Comprehensive and iterative consultations:

Consultations should be comprehensive and iterative, covering all elements of benefit sharing as relevant, including identification of beneficiaries and benefits, institutional arrangements, and monitoring and evaluation.

Sufficient resources, time, and other inputs:

Effective stakeholder participation requires significant time and resources and is often underbudgeted. A stakeholder engagement plan should include the steps involved and the resources, time, and other inputs needed, as well as measures to ensure effective stakeholder participation. This includes advanced dissemination of information tailored to each stakeholder group in a format they understand – for example, using local languages, providing information through public meetings and stakeholder representatives, and paying special attention to provide information to women and vulnerable and/or marginalized people. These approaches are critical for obtaining the free, prior, and informed consent of indigenous peoples and other groups with collective rights to lands and resources.

Social inclusion:

Specific measures should be adopted to facilitate and ensure social inclusion through the participation of women, indigenous peoples, and marginalized and/or vulnerable groups that may otherwise be excluded—for example, through separate meetings or other approaches that address barriers for participation.

Managing expectations:

It is important to manage consultations in a way that does not unnecessarily raise stakeholders’ expectations through clear messaging on the stage of development of the emission reductions program and benefit sharing arrangements as well as expected results and associated risks for under-performance given the results-based nature of program financing.

Transparency:

Stakeholder consultations and their outcomes, including dates, locations, participants, and feedback provided, should be documented and publicly disclosed to promote transparency and build trust.

Cost-benefit analysis:

Benefits should outweigh opportunity costs and the efforts and inputs needed to participate in the program, so a cost-benefit analysis for different stakeholder groups can be helpful. However, this may not be easy, so participatory identification of benefits—enabling the beneficiaries themselves to decide on the benefits they receive—is often the most effective approach.

Case Studies

Approaches to consultations

Brazil’s State System of Incentives for Environmental Services (SISA)

Broad and inclusive stakeholder engagement in Brazil builds understanding and ownership of Acre’s system of incentives for environmental services.

In Acre, Brazil, the state system of incentives for environmental services (SISA) framework and legislation has benefited from a comprehensive, transparent, and long-term participatory consultation process over the course of 2009 and 2010, which included a public comment period, technical seminars, workshops, and one-on-one meetings with stakeholder groups (civil society, indigenous peoples, farmers, extractivists, government, international agencies, carbon companies, and others) that generated more than 300 comments and recommendations. Designing the program in a participatory manner—including having resources specifically allocated to ensure participation from all relevant stakeholders even those that are geographically remote—helped build understanding and ownership, which ultimately enabled greater participation and social support for SISA. This outreach highlights how deep stakeholder engagement is needed not only to design appropriate benefit sharing arrangements, but moreover to generate sufficient buy-in to support longevity and success of implementation.
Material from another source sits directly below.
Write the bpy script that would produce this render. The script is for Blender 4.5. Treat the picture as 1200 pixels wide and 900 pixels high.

Australia’s Emissions Reduction Fund (ERF)

In Australia’s Emissions Reduction Fund, formal and informal outreach efforts ensure good participation and reduce conflicts.

Australia’s ERF was designed over several years through a series of formal consultations requesting written comments on documentation outlining the design of the program as it evolved. This meant that people were generally well informed about the design of the legislation and was successful in getting feedback from carbon service providers. To learn from landowners, the government visits areas with a lot of projects or where there are conflicts to meet with landowners informally to explain the rules and process and respond to questions. This multi-pronged approach enables feedback from different stakeholders depending on their needs.

Case Studies

Advantages of beneficiary participation in decision making about benefits

Madagascar’s Makira Project

In Madagascar, a formal, tiered structure from the local to the national level helps to ensure effective participation of beneficiaries in decision making about carbon credit fund allocations.
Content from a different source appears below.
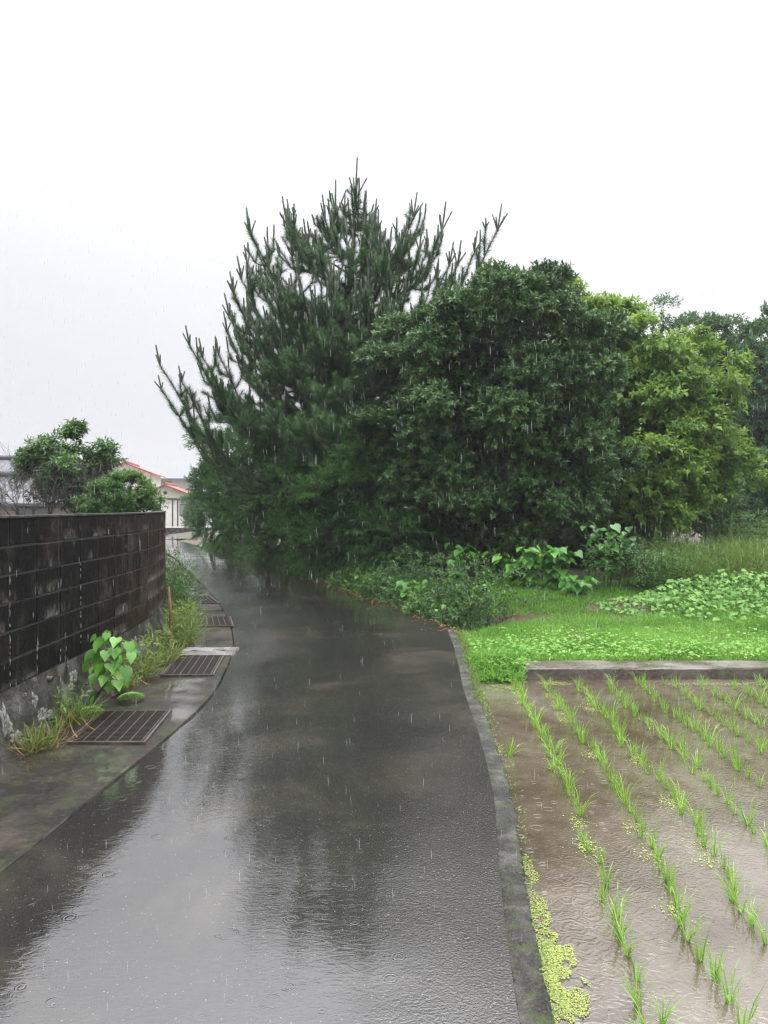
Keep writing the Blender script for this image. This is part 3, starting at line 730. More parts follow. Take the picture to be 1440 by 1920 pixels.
# ------------------------------------------------------------------ the pine
PY = 18.2
def build_pine():
    base = np.array([(645 - 720) / F_PX * PY, PY, 0.1])
    root = empty('pine_tree', base, 'tall dark pine with upright bare candle shoots above the lane', 'tree')
    apex = W(664, 400, PY)
    trunk = spline([base - [0, 0, .3], base + [0.1, 0, 1.5], W(655, 760, PY), W(648, 600, PY), W(662, 480, PY), apex], 60)
    wood, need, cand = MB(), MB(), MB()
    wood.tube(trunk, np.linspace(0.15, 0.018, 60), 9)
    segs = []                                       # needle-bearing polylines
    def at_h(z): return trunk[np.argmin(np.abs(trunk[:, 2] - z))]
    def candle(p, d, ln, fat=1.0):
        d = nrm(d)
        q = p + d * ln
        mid = p + d * ln * .5 + rng.normal(0, .006, 3)
        cand.tube([p, mid, q], np.array([.018, .021, .019]) * fat, 5)
        n = int(330 * ln / .4)
        t = U(0.0, 1.0, n); A = np.tile(d, (n, 1)); u, v = perp(A); az = U(0, 6.28, n)
        D = A * .9 + (u * np.cos(az)[:, None] + v * np.sin(az)[:, None]) * 0.8
        need.leaves(p + d * (t * ln)[:, None], D, A, U(.028, .050, n), .010, NEEDLE, np.clip(rng.normal(.75, .2, n), 0, 1), 1)
        n = 10; A = np.tile(d, (n, 1)); u, v = perp(A); az = U(0, 6.28, n)
        need.leaves(np.tile(q, (n, 1)), A + (u * np.cos(az)[:, None] + v * np.sin(az)[:, None]) * .8, A, .035, .010, NEEDLE, .8, 1)
    def cluster(p, d, ln, k):
        d = nrm(d); ln = ln * 1.15
        candle(p, d, ln)
        u, v = perp(d[None]); a0 = U(0, 6.28)
        for i in range(k):
            a = a0 + i * 6.28 / max(k, 1) + U(-.4, .4)
            candle(p, d + (u[0] * cos(a) + v[0] * sin(a)) * U(.35, .6) + [0, 0, .1], ln * U(.45, .72), .85)
    def needles(P, dens=900, L=(.105, .17), light=0.45):
        seg = np.diff(P, axis=0); ls = np.linalg.norm(seg, axis=1)
        n = max(4, int(ls.sum() * dens)); k = rng.choice(len(seg), n, p=ls / ls.sum()); t = U(0, 1, n)
        pos = P[k] + seg[k] * t[:, None]; A = nrm(seg[k]); u, v = perp(A); az = U(0, 6.28, n)
        rad = u * np.cos(az)[:, None] + v * np.sin(az)[:, None]
        D = A * U(.15, .75, n)[:, None] + rad * U(.6, 1.0, n)[:, None] + [0, 0, .10]
        need.leaves(pos, D, A, U(L[0], L[1], n), .0078, NEEDLE, np.clip(light + .25 * (az > 3) * 0 + rng.normal(0, .18, n), 0, 1))
    def leader(tip, cl, nlat, subs, zdrop=0.8, start=None, bare=0.3, light=.42, show=True):
        # tip: top of the central candle
        hd = math.hypot(tip[0] - base[0], tip[1] - base[1])
        bot = tip - [0, 0, cl]
        za = np.clip(bot[2] - zdrop * hd - 0.25, 1.3, apex[2] - .4)
        a = at_h(za) if start is None else start
        mid = a + (bot - a) * [.66, .66, .36]
        P = spline([a, a + (mid - a) * .5 + rng.normal(0, .04, 3), mid + rng.normal(0, .06, 3), bot], 16)
        ln = np.linalg.norm(np.diff(P, axis=0), axis=1).sum()
        wood.tube(P, np.linspace(.012 + .008 * ln, .008, 16), 6)
        needles(P[int(16 * bare):], 640, light=light)
        dirv = P[-1] - P[-3]
        if show: cluster(bot, nrm(nrm(dirv) * .45 + np.array([0, 0, .8])), cl, nlat)
        subs = int(subs * 1.45)
        for i in range(subs):
            t = .26 + .68 * (i + U(0, .8)) / subs
            k = int(t * 15); o = P[k]; tg = nrm(P[min(k + 1, 15)] - P[k - 1])
            sd = nrm(np.cross(tg, [0, 0, 1.0]) * (1 if i % 2 else -1) + rng.normal(0, .45, 3))
            sl = (.38 + .70 * (1 - t)) * U(.7, 1.2) * min(1.0, .5 + ln * .25)
            e1 = o + nrm(tg * .7 + sd * .95) * sl * .6; e2 = e1 + nrm(tg * .35 + sd * .25 + np.array([0, 0, .38])) * sl * .6
            Q = spline([o, e1, e2], 7)
            wood.tube(Q, np.linspace(.012, .007, 7), 4)
            needles(Q[0:], 700, light=light)
            if sl > .36:
                for tt in ((3,) if rng.random() < .75 else (2, 4)):
                    d2 = nrm(Q[tt + 1] - Q[tt]); s2 = nrm(np.cross(d2, [0, 0, 1.0]) * (1 if (tt == 2) else -1) + rng.normal(0, .4, 3))
                    f = Q[tt] + nrm(d2 * .7 + s2 * .8 + [0, 0, .25]) * sl * U(.28, .5); R2 = spline([Q[tt], (Q[tt] + f) / 2 + rng.normal(0, .015, 3), f], 5)
                    wood.tube(R2, np.linspace(.007, .005, 5), 4); needles(R2, 600, light=light + .08)
                    if tip[2] > 5.2 and rng.random() < .35: candle(f, nrm(R2[-1] - R2[-2]) * .4 + np.array([0, 0, .8]), U(.12, .22))
            if rng.random() < (.70 if tip[2] > 5.6 else .25) * show: cluster(e2, nrm(Q[-1] - Q[-3]) * .35 + np.array([0, 0, .8]), U(.16, .36), int(rng.integers(0, 3)))
    # shoots that stand out against the sky: (photo column, row, depth offset, candle length, side candles, side twigs)
    T = [(667, 309, 0, .85, 4, 5), (630, 347, .3, .75, 3, 6), (610, 374, -.5, .5, 2, 6), (682, 365, .4, .45, 2, 5), (708, 401, .2, .5, 3, 6), (711, 432, -.6, .4, 2, 6),
         (538, 378, -.3, .55, 4, 8), (545, 380, .8, .5, 2, 6), (471, 397, .2, .55, 3, 9), (577, 420, -.9, .45, 3, 7), (609, 405, .9, .45, 2, 6), (651, 420, -1.1, .5, 3, 7),
         (465, 465, .9, .42, 3, 8), (453, 488, -.4, .45, 3, 9), (438, 516, .3, .45, 3, 9), (430, 558, -.8, .45, 2, 9), (426, 590, .9, .45, 3, 9),
         (356, 616, 0, .42, 3, 11), (380, 640, -.9, .35, 3, 10), (411, 640, .8, .35, 3, 9), (301, 653, -.2, .42, 2, 11), (303, 708, .5, .3, 2, 10), (341, 691, -.7, .3, 3, 10),
         (775, 368, .3, .55, 4, 8), (758, 412, -.6, .4, 2, 7), (828, 387, 0, .6, 3, 8), (842, 462, -.8, .45, 3, 8), (750, 434, .9, .4, 3, 7), (729, 450, -1.1, .4, 3, 7), (786, 435, -1.2, .45, 2, 7),
         (932, 391, .2, .55, 4, 6), (889, 440, .6, .45, 3, 5), (857, 459, -.5, .5, 3, 6),
         (505, 470, -1.4, .4, 3, 9), (560, 480, -1.8, .4, 3, 9), (620, 500, -2.0, .4, 3, 9), (690, 510, -2.0, .35, 3, 9), (760, 520, -2.0, .35, 3, 8), (520, 540, -1.9, .35, 3, 9), (470, 560, -1.4, .35, 3, 9)]
    for px, py, dy, c, k, s in T:
        leader(W(px, py, PY + dy), c, k, s)
    # filling boughs, lower and towards the lane
    for px, py, dy in [(600, 600, -2.2), (660, 610, -2.4), (545, 640, -2.2), (720, 620, -2.3), (500, 660, -1.8), (455, 690, -1.2), (590, 700, -2.6), (650, 690, -2.8), (700, 680, -2.6), (760, 650, -2.0),
                       (400, 700, -.6), (430, 740, -1.1), (500, 740, -2.1), (560, 760, -2.7), (620, 760, -3.0), (680, 750, -2.9), (740, 730, -2.6), (850, 690, -3.4), (795, 770, -3.3), (840, 800, -3.6),
                       (380, 720, .4), (610, 820, -2.6), (540, 800, -2.2), (660, 830, -2.8), (480, 780, -1.4), (420, 770, -.4), (640, 560, -1.6), (580, 560, -1.0), (720, 560, -1.2), (800, 560, -1.0), (460, 620, .8), (560, 590, 1.0), (690, 590, 1.2), (770, 480, 1.1), (500, 600, 1.6), (620, 640, 1.6)]:
        leader(W(px, py, PY + dy), U(.16, .26), 2, 10, zdrop=.25, light=.55, show=False)
    for z in np.linspace(3.2, 7.2, 9):              # short inner twigs along the trunk
        a = at_h(z); d = nrm([U(-1, 1), U(-1, .4), .3])
        leader(a + d * U(.7, 1.3) + [0, 0, .4], .15, 1, 6, start=a)
    wood.build('trunk', M_BARK, root)
    need.build('crown', [M_PINE, M_FUZZ], root)
    cand.build('shoot', M_CANDLE, root)
    return root
build_pine()
# a rusty dead spray of needles caught in the pine
mb = MB(); c = W(611, 838, 16.2)
n = 60; D = nrm(rng.normal(size=(n, 3)) + [0, -.2, -.9])
mb.leaves(np.tile(c + [0, 0, .06], (n, 1)) + rng.normal(0, .015, (n, 3)), D, rng.normal(size=(n, 3)), U(.07, .13, n), .012, KITE, U(.2, .9, n))
mb.tube([c + [0, 0, .25], c + [0.01, 0, .15], c + [0, 0, .04]], .006, 5)
tag(mb.build('dead_spray', leaf_mat('rust_orange_needles', (.18, .035, .012), (.34, .075, .03), (.45, .14, .06), .5, .2)), 'rust orange dead spray hanging in the dark foliage under the pine', 'dead branch')

# ------------------------------------------------------------------ broadleaf trees and shrubs
G_TREES = None
tree('evergreen_tree', (2.2, 16.2, 0.2), lobes([(950, 720, 175, .95), (880, 640, 72, .85, .3), (955, 640, 60, .85, .4), (820, 690, 95, 1, -.3), (1022, 745, 66, 1, .1), (880, 830, 125, .9, -.7), (1020, 855, 112, .95, -.5), (770, 850, 95, .9, -.4), (960, 940, 120, .75, -.4), (1060, 920, 66, .85, .1), (830, 960, 105, .8, 0), (740, 920, 70, .9, .3), (950, 660, 120, 1, -.9), (890, 740, 110, .9, -1.1), (990, 765, 92, .9, -1.0), (930, 622, 46, .8, .2)], 16.0),
     'broad dense dark evergreen tree, glossy leaved, right of the pine', 'tree', None, M_EVER, 150, 16, 0.17, 0.10, 0.040, LEAF, 0.13, th=(0.55, 1.15), droop=0.12, bump=0.18, freq=1.7, seed=2, floor=0.55, inner=1.2, bd=2.0, rb=(.26, .56), flat=.6)
tree('deciduous_tree', (5.5, 17.8, 0.25), lobes([(1085, 625, 66, .8, .6), (1150, 645, 78, .8, .3), (1225, 680, 78, .8), (1140, 740, 90, .9), (1290, 720, 66, .8, .2), (1318, 790, 60, .9, .2), (1260, 790, 100, .9, -.4), (1210, 870, 85, .9, -.9), (1315, 870, 66, 1, -.2), (1250, 930, 65, .8, -.8), (1180, 830, 70, 1, -.5), (1200, 960, 45, .8, -1.0), (1045, 580, 46, .8, .9)], 17.8),
     'yellowish green tree with broad drooping leaves beside the dark evergreen', 'tree', None, M_YEL, 74, 9, 0.24, 0.135, 0.070, LEAF, 0.11, th=(0.6, 1.25), droop=0.38, bump=0.26, freq=1.5, seed=5, floor=0.9, up=0.25, inner=1.2, bd=2.1, rb=(.26, .52), flat=.5, nup=1.2)
tree('slender_tree', (8.2, 22.5, 0.3), lobes([(1233, 610, 28, 1.1), (1228, 640, 34, 1), (1240, 680, 45, 1)], 22.5),
     'small grey green treetop poking up behind the yellowish tree', 'tree', 'trees beyond the thicket', M_BACK, 60, 10, 0.26, 0.10, 0.042, KITE, 0.07, bump=0.2, seed=6, up=.6)
tree('background_tree', (11.4, 25.5, 0.3), lobes([(1325, 655, 48, .9), (1295, 700, 40, 1, .5), (1385, 640, 42, .9, .4), (1320, 700, 55, 1), (1395, 720, 70, 1, .2), (1345, 790, 75, 1), (1410, 830, 75, 1, -.4), (1380, 920, 75, .8, -.5)], 25.5),
     'hazy grey green rounded tree rising behind the yellowish tree', 'tree', 'trees beyond the thicket', M_BACK, 55, 11, 0.30, 0.14, 0.065, KITE, 0.14, bump=0.2, seed=7, up=.3)
tree('background_tree', (13.6, 26.5, 0.3), lobes([(1450, 680, 60, .9), (1500, 650, 70, 1), (1480, 760, 90, 1), (1445, 860, 80, 1, -.4), (1500, 900, 100, .9)], 26.5),
     'hazy grey green tree cut by the right edge of the photo', 'tree', 'trees beyond the thicket', M_BACK, 50, 11, 0.30, 0.14, 0.065, KITE, 0.14, bump=0.2, seed=8, up=.3)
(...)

A fixed allocation of 50 percent of revenues from the sale of carbon credits from Madagascar’s Makira Project is allocated to communities, which develop management plans (annexed to their forest management contracts) for the use of revenues to support forest protection and socioeconomic activities. Community management associations (VOI), including community representatives at different levels, make decisions about how to use the community carbon funds through a prioritization process.

A platform of VOIs for each of the six sectors around Makira Natural Park participate in a Local Technical Committee that reviews and prioritizes all proposals. Decisions are made based on the effort that each VOI has made to fulfill their forest protection responsibilities and how much support that community has received to date. The platforms elect a president of the VOI federation who, along with one representative from each of the three geographical regions in the Makira Natural Park, represents them in a Makira steering committee, chaired by the government, which makes the final decision about the use of funds by approving an annual work plan and budget for the community carbon funds.

Community participation in decision making has been important to ensure that local perceptions of equity are integrated into the allocation of funds and to facilitate sharing information with beneficiaries the about the rationale for decision making about allocations.